Jerusalem’s Lot is the prequel to/was conceptually expanded into 'Salem’s Lot, which was filmed.
Graveyard Shift was turned into a movie.
I suspect Night Surf has a similar relationship to The Stand as Jerusalem’s Lot to 'Salem’s Lot. And it was one of the ‘Dollar Babies’ short films.
The Mangler was made into an amusing Tobe Hooper film featuring Robert Englund.
Battleground was used in Nightmares and Dreamscapes.
Trucks became Maximum Overdrive. And was apparently made into a TV movie, which I do not know anything about.
The Ledge and Quitters Inc were made into Cat’s Eye.
The Lawnmower Man was nominally made into that weird VR movie, and there also exists a Dollar Baby version.
Children of the Corn was made into a film franchise, as well as being the source of the Dollar Baby Disciples of the Crow.
Sometimes They Come Back was made into a TV movie.

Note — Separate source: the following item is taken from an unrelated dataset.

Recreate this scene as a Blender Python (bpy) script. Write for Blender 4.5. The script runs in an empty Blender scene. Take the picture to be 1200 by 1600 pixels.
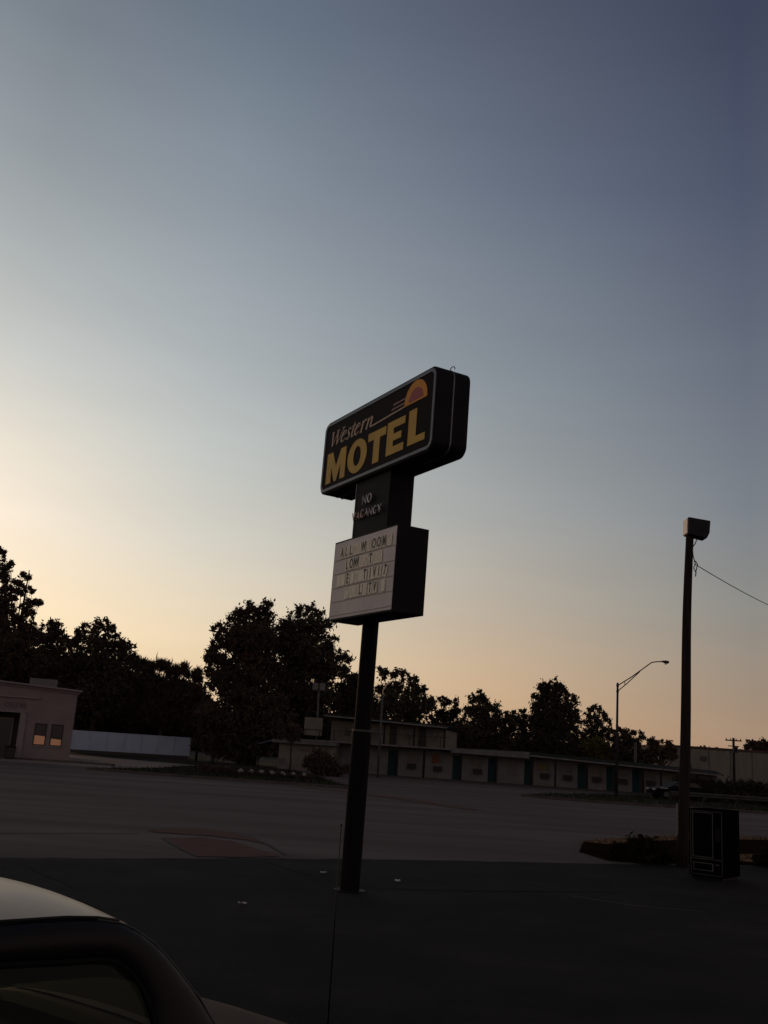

Other Dollar Babies from the collection:
The Boogeyman.
The Woman in the Room.
The Last Rung on the Ladder.
I Know What You Need
Strawberry Spring
The Man Who Loved Flowers has been optioned, but has yet to be filmed. 2 other stories from the collection also have not been filmed - Grey Matter, and One for the Road. That makes 17/20 of the stories in the collection filmed in some form or another.